Let us take as Exhibit A my insistence that we elope. Erin flew out for a long weekend. We snagged a vintage dress from a thrift store and made the two-minute drive to Somerville City Hall. Our honeymoon consisted of a couple’s massage and takeout Indian. We were a couple of rebels who’d sidestepped family hassles and stuck it to the wedding industry; that was how I saw it. But to Erin, our DIY ceremony fit into a larger and more degrading pattern, in which I treated our love as something to be minimized, even concealed, rather than celebrated.

And the truth is, I remember almost nothing of the event itself, not the vows we uttered, nor the kiss, nor the emotions I felt. What I do remember—that my bride was besieged by morning sickness, that one of our two witnesses had a broken leg—speaks not to the glory of consummation but to the sense of injury around the event.

*

A dozen years into our marriage, I’m pleased to report that Erin and I remain happily betrothed. Even as we contend with three rambunctious kids, we’re learning how to support one another as artists and parents. We laugh a lot. Our unofficial motto, invoked during moments of peak exasperation, is No one gets out of this marriage alive! Which speaks to a genuine desire that we will grow old together.

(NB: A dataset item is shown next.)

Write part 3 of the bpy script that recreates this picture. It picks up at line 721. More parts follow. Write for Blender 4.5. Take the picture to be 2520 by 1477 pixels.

But our harmony has been hard won. The pain I inflicted on Erin during our courtship never went away. Nor did the mistrust and inhibitions bred into us by our families. We carried all that baggage with us over the threshold. And our marriage—like every marriage—has unpacked that baggage and hurled it around the room.

Without meaning to, Erin and I have reopened wounds inflicted long before we met. We’ve fought and frozen each other out. We’ve stormed out of restaurants and slept on couches. We’ve felt entrapped and typecast, and, in our worst moments, crushingly alone. This is why a significant and carefully silent part of myself feels actual relief when friends confide their marital woes. It’s petty and despicable, especially the part where I return home and talk to Erin, pretending at grave concern when what I feel is a kind of brittle superiority.

We may not be rivals on par with Edith and William Stoner, but Erin and I (like all spouses) compete for time and space and regard. We withhold love when we feel deprived. We depend on each other and rage against our dependence. We expose the worst of ourselves and must therefore contend with shame on top of our disappointment.

I say this as someone who once smashed a bowl to bits on the floor of our kitchen, terrifying Erin, our two-year-old daughter, and myself. At vile moments such as this, I am no longer in control of my words or thoughts, no longer acting and reacting in the present. The neediness for love, the masculine doubt, the murderous aggression—it all takes over. I become a zombie.

This is why I cling to Stoner as such a powerful cautionary tale. It’s not just about a brutally unhappy marriage. It’s about the brutal ways in which marriage reveals all of us. And it’s about what happens when a couple lacks the capacity to communicate and evolve. All that’s left is the hurt. Erin and I have not stopped hurting one another. But we’ve developed a common language of trust, one that allows us (more often than not) to speak the truth without shame. We’re learning to reflect and apologize. Day by day, we’re unzombiefying our love.